Raghavan concludes that

[t]he time, then, may be propitious not only to press ahead towards economic integration within South Asia, but also to try and weld the subcontinent with South East Asia, and possibly West Asia … it is clear that India needs to get its act together.

Finally, Kanti Bajpai has an essay on Sino-Indian relations. It’s less historically-textured, but collects some useful figures:

The energy picture also suggests that India and China could come into conflict. Global energy needs will rise by 50% by 2030, half of it from India and China. China is already the world’s largest energy consumer. Per capita energy use in India will grow by 56-67% and in China by 60-67%. Oil accounts for about 25% of India’s total energy use. This will rise to 35% in 2030. Over 60% of India’s oil comes from the Gulf, Iran, and other Middle Eastern sources. India’s reliance on coal is 42% of its total energy use. Its shortfall of coal is likely to be 100 million metric tons by 2012. Oil accounts for roughly 20% of China’s total energy use. This is expected to rise to 24% in 2030. Its reliance on coal is nearly 70% of its total energy use. Demand for coal in China is growing rapidly and will be six billion tons in 2025. Natural gas use will also increase substantially in both cases.

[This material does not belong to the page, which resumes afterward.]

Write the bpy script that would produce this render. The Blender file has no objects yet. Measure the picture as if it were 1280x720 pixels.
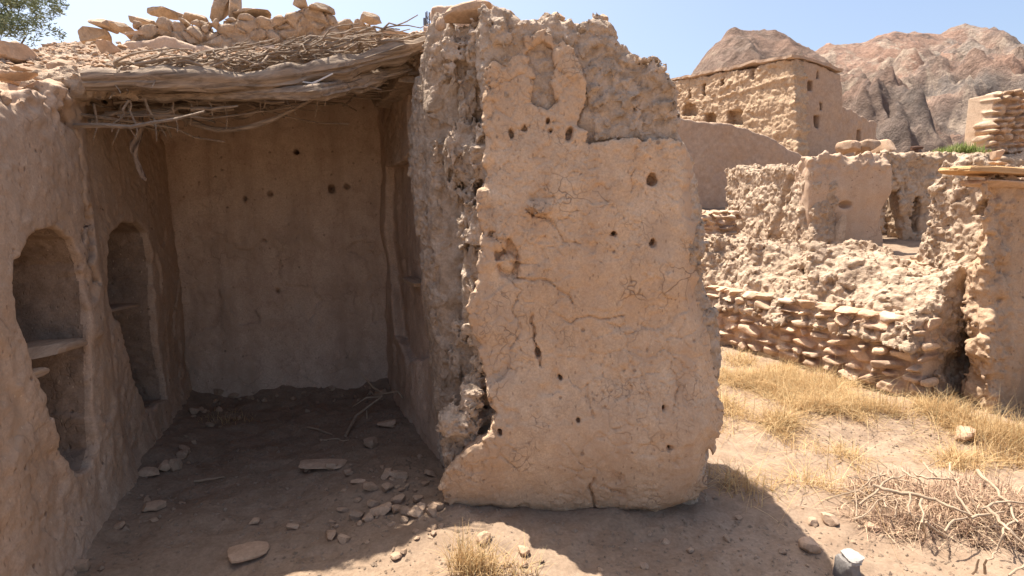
import bpy, math, random
import numpy as np
from mathutils import Vector, Matrix, Euler

R = math.radians
rnd = random.Random(7)
sc = bpy.context.scene
COL = sc.collection
Q = 1.0                      # voxel scale

# ------------------------------------------------------------------ camera model (used to turn photo pixels into metres)
F, PITCH, EYE = 700.0, R(8), 1.6
CP, SP = math.cos(PITCH), math.sin(PITCH)
def ray(px, py):
    x, y = (px-640)/F, (360-py)/F
    return np.array([x, CP+y*SP, y*CP-SP])
def at(px, py, Y):
    r = ray(px, py); s = Y/r[1]
    return np.array([r[0]*s, Y, EYE+r[2]*s])
def gnd(px, py, z=0.0):
    r = ray(px, py); s = (z-EYE)/r[2]
    return np.array([r[0]*s, r[1]*s, z])
class Frame:
    """vertical wall plane: local x along the wall, local -y its visible face, z up"""
    def __init__(self, ax, ay, deg=None, to=None):
        if to is not None: deg = math.degrees(math.atan2(to[1]-ay, to[0]-ax))
        self.o = (ax, ay); self.t = R(deg)
        self.c, self.s = math.cos(self.t), math.sin(self.t)
        self.len = None if to is None else math.hypot(to[0]-ax, to[1]-ay)
    def uv(self, px, py, d=0.0):
        r = ray(px, py); n = (self.s, -self.c)
        ax, ay = self.o[0]-n[0]*d, self.o[1]-n[1]*d
        k = (ax*n[0]+ay*n[1])/(r[0]*n[0]+r[1]*n[1])
        x, y, z = r[0]*k-ax, r[1]*k-ay, EYE+r[2]*k
        return (x*self.c+y*self.s, z)
    def uvs(self, pts, d=0.0): return [self.uv(p[0], p[1], d) for p in pts]
    def world(self, u, d, v): return Vector((self.o[0]+u*self.c-d*self.s, self.o[1]+u*self.s+d*self.c, v))
    def mat(self, z=0): return Matrix.Translation((self.o[0], self.o[1], z)) @ Matrix.Rotation(self.t, 4, 'Z')

# ------------------------------------------------------------------ numpy noise
def _h(i, j, k, s):
    h = i.astype(np.uint32)*np.uint32(374761393) + j.astype(np.uint32)*np.uint32(668265263) + k.astype(np.uint32)*np.uint32(2246822519) + np.uint32((s*3266489917) & 0xffffffff)
    h = (h ^ (h >> np.uint32(13)))*np.uint32(1274126177)
    h = (h ^ (h >> np.uint32(15)))*np.uint32(2246822519)
    return ((h ^ (h >> np.uint32(16))) & np.uint32(0xffff)).astype(np.float32)/65535.0
def vn(P, s=0):
    I = np.floor(P).astype(np.int32); f = (P-I).astype(np.float32); f = f*f*f*(f*(f*6-15)+10)
    i, j, k = I[:, 0], I[:, 1], I[:, 2]; a, b, c = f[:, 0], f[:, 1], f[:, 2]
    def L(p, q, t): return p+(q-p)*t
    x00 = L(_h(i, j, k, s), _h(i+1, j, k, s), a); x10 = L(_h(i, j+1, k, s), _h(i+1, j+1, k, s), a)
    x01 = L(_h(i, j, k+1, s), _h(i+1, j, k+1, s), a); x11 = L(_h(i, j+1, k+1, s), _h(i+1, j+1, k+1, s), a)
    return L(L(x00, x10, b), L(x01, x11, b), c)*2-1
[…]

 These writings reminded me of an interesting essay by A.G. Noorani in Frontline (another Indian magazine) a few years ago, in which he reviewed The Future of The Great Game: Sir Olaf Caroe, India’s Independence, and the Defense of Asia:

In a major paper dated April 26, 1942, [the British colonial administrator Olaf Caroe] wrote that “a realisation is needed in the highest places that India cannot build a constitution unless the frontiers are held and the ring fence in some manner kept standing”. It was entitled “Whither India’s Foreign Policy”. Two others he wrote bear mention. They are “Some Constitutional Reflections on the Landward Security of the India of the Future” (August 18, 1944) and “The Essential Interests of the British Commonwealth in the Persian Gulf and its Coastal States, with special reference to India” (1944).

Caroe’s ideas may be showing up in Mohan’s work, but what’s interesting is that Caroe’s colleagues (and, today, Noorani) did not agree:

Brobst takes the reader through Caroe’s theories on “India’s Outer Ring”, the Buffer System, much of which became irrelevant after Independence. Guy Wint was much more realistic than Caroe. Advances in military technology and the rise in air power had undermined the traditional role of the buffer states. He wrote on June 7, 1943, a paper entitled “Some Problems of India’s Security”, in which he pointed out that just “as Louis XIV, when his grandson ascended the throne of Spain, remarked that the Pyranees had ceased to exist, so today have the Hindu Kush virtually ceased”.

The irony is that Pakistan is, for India, a quite serious buffer against the northwest – just not in a way that seems especially desirable in light of the pathologies of the regional economic architecture described by Srinath Raghavan.